Sunday, April 18, 2010

Sea-Level Changes Drive Variability in Volcanism

"Sea-level changes, which are a result of climate change, are what drive variability in volcanism. They do this by changing the over-pressure on the lithosphere."--Ben Lawson of "Wott's Up With That?" (4-17-10)

Ben Lawson has a site called "Wotts Up With That?" His site debunks the pseudo-scientific posts of the global warming denialist blogger Anthony Watts who has a blog called Watt's Up With That?

The global warming denialist Anthony Watts (4-16-10) is ridiculing Scientific American (4-16-10) for explaining that melting ice may contribute to volcanic eruptions in the future.

Wott's Up (4-16-10) comments:

We knew, it was only a matter of time…“. Anthony Watts sneers at Scientific American, with a side dish of Goreophobia, for suggesting that thawing ice caps in Iceland many trigger future volcanic eruptions.

I suggest Anthony and his pseudo-geologist friends Google “isostatic rebound” [see here]. It’s not likely to be a big factor, but it’s also not just theoretical.

Wikipedia explains:

Post-glacial rebound (sometimes called continental rebound, isostatic rebound, isostatic adjustment or post-ice-age isostatic recovery) is the rise of land masses that were depressed by the huge weight of ice sheets during the last glacial period, through a process known as isostasy. It affects northern Europe (especially Scotland, Fennoscandia and northern Denmark), Siberia, Canada, and the Great Lakes of Canada and the United States.

Scientific American (4-16-10) notes:

A thaw of Iceland's ice caps in coming decades caused by climate change may trigger more volcanic eruptions by removing a vast weight and freeing magma from deep below ground, scientists said on Friday.

They said there was no sign that the current eruption from below the Eyjafjallajokull glacier that has paralysed flights over northern Europe was linked to global warming. The glacier is too small and light to affect local geology.

"Our work suggests that eventually there will be either somewhat larger eruptions or more frequent eruptions in Iceland in coming decades," said Freysteinn Sigmundsson, a vulcanologist at the University of Iceland.
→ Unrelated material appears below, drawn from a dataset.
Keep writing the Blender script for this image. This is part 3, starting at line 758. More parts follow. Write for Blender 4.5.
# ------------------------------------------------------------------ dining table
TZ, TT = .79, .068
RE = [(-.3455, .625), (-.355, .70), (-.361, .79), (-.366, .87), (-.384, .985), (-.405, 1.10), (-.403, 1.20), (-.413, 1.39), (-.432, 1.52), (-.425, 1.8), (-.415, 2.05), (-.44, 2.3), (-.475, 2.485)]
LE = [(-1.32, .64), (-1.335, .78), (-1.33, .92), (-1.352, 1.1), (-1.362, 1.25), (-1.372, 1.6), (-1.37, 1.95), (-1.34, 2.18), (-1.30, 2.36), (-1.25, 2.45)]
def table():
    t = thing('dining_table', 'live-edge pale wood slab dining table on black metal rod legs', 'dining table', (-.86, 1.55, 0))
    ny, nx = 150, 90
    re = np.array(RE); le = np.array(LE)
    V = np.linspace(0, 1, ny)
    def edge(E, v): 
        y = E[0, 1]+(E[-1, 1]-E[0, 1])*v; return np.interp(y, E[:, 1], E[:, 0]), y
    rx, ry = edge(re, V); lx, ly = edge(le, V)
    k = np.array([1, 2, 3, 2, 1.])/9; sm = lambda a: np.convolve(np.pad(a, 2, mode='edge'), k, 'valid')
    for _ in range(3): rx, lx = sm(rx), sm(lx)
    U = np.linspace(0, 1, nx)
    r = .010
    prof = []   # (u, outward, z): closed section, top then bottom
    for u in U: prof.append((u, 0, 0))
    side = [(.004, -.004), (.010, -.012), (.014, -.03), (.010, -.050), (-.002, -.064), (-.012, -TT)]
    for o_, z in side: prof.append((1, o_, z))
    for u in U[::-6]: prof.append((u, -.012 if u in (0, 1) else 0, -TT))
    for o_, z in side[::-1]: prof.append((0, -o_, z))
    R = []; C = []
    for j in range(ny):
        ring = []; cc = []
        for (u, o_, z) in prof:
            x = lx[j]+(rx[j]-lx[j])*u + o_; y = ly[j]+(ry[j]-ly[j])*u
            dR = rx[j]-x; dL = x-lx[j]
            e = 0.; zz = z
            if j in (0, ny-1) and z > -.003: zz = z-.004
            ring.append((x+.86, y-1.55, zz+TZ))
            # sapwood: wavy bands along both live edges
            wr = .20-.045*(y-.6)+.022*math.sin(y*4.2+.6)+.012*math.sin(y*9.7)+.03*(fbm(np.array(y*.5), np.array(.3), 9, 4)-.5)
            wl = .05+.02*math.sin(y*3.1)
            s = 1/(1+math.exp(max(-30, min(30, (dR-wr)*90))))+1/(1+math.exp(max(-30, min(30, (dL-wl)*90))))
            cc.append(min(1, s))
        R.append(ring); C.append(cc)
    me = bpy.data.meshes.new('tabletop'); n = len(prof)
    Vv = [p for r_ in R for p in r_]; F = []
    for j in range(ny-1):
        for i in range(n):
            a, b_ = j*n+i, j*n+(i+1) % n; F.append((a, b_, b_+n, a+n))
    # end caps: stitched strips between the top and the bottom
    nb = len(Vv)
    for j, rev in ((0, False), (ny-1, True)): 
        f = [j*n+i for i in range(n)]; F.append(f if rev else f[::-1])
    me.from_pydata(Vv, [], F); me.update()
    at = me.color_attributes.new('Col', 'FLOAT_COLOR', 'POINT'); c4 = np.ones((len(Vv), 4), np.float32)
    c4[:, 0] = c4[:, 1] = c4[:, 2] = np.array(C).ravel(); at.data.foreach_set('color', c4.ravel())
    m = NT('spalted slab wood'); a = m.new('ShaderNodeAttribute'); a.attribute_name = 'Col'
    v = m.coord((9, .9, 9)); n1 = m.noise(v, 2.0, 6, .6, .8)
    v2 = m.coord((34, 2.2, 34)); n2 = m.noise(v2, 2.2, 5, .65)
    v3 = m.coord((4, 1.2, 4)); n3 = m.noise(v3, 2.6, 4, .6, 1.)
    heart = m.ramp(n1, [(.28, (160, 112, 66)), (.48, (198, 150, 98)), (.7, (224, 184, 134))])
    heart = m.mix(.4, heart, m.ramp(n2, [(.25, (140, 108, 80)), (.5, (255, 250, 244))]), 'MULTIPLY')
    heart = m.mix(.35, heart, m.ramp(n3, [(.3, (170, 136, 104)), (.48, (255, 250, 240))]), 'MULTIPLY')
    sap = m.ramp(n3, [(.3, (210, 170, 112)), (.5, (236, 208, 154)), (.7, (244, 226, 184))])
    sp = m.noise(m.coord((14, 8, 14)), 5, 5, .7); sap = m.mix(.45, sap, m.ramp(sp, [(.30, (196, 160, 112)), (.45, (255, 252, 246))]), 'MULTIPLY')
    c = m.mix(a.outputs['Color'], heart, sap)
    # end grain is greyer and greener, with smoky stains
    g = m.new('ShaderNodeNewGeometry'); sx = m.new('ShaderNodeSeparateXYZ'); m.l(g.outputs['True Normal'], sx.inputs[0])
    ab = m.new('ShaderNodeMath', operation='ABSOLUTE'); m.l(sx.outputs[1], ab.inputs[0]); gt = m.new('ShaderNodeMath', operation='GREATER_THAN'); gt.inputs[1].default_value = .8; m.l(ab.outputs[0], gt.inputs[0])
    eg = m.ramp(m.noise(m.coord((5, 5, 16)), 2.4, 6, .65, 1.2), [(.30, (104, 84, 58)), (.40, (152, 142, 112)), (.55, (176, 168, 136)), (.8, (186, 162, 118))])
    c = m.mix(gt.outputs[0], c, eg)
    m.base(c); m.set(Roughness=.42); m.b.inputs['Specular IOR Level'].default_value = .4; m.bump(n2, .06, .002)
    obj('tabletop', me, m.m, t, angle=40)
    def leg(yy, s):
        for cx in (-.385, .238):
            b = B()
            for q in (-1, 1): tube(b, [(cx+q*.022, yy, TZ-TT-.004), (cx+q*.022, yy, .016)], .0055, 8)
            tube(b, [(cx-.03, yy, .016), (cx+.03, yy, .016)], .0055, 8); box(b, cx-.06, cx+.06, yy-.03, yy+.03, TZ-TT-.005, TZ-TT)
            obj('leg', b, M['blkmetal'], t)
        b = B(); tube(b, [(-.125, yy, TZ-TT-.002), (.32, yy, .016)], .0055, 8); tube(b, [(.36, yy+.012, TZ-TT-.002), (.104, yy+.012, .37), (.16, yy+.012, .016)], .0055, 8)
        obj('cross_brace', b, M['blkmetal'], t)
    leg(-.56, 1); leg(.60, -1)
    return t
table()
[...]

"Global warming melts ice and this can influence magmatic systems," he told Reuters. The end of the Ice Age 10,000 years ago coincided with a surge in volcanic activity in Iceland, apparently because huge ice caps thinned and the land rose.

"We believe the reduction of ice has not been important in triggering this latest eruption," he said of Eyjafjallajokull. "The eruption is happening under a relatively small ice cap."

Carolina Pagli, a geophysicist at the University of Leeds in England, said there were risks that climate change could also trigger volcanic eruptions or earthquakes in places such as Mount Erebus in Antarctica, the Aleutian islands of Alaska or Patagonia in South America.

"The effects would be biggest with ice-capped volcanoes," she said. "If you remove a load that is big enough you will also have an effect at depths on magma production."

...At high pressures such as under an ice cap, they reckon that rocks cannot expand to turn into liquid magma even if they are hot enough. "As the ice melts the rock can melt because the pressure decreases," she said.

Sigmundsson said that monitoring of the Vatnajokull volcano since 2008 suggested that the 2008 estimate for magma generation was "probably a minimum estimate. It can be somewhat larger."

He said that melting ice seemed the main way in which climate change, blamed mainly on use of fossil fuels, could have knock-on effects on geology.

The science journal Nature (9-17-09) also has published an article titled "Volcanoes stirred by climate change."